Ideia 92: Guardas que dão bom dia
Um levantamento feito em Belo Horizonte mostrou que as ocorrências criminais representam uma pequena parte do trabalho da PM. Mais de 90% do tempo dos policiais é gasto resolvendo outras coisas – brigas de vizinhos, pedidos de informação e até ajuda em partos. “Nascem cerca de 60 crianças por ano em viaturas”, diz Álvaro Camilo, vereador e ex-comandante da PM de São Paulo. Apesar disso, o treinamento da maioria das escolas de formação de policiais é voltado para a “guerra ao crime”. Resultado: 60% das pessoas que têm contato com a polícia consideram seu atendimento regular a péssimo, segundo o Ipea – sendo que 11% delas dizem ter sido agredidas verbalmente pelos policiais. “Há Estados em que a formação [do policial] dura apenas três meses. Precisamos buscar melhores práticas e atender melhor as pessoas”, diz Camilo.
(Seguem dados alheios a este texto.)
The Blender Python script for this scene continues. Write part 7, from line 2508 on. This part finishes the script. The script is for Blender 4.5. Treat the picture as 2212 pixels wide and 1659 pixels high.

Ideia 93: Delegacias informatizadas
“A Polícia Civil no Brasil é um cartório”, diz Luciana Guimarães, do Sou da Paz. “Na polícia ainda existe a figura do escrivão, que registra os crimes num livro”. A socióloga contaque, na maioria das delegacias, tudo é feito em papel e à mão. Polícias com algum nível de informatização e ferramentas de análise de dados são exceções. O uso de tecnologia ajuda a identificar padrões e conexões de crimes, a distribuir melhor os recursos e a alimentar os serviços de inteligência. Com diagnósticos mais precisos dos problemas, seria mais fácil prevenir e resolver os crimes. “A situação é tão desesperadora que pequenas mudanças nessa área poderiam ter um impacto enorme na eficiência da polícia”, diz Luciana.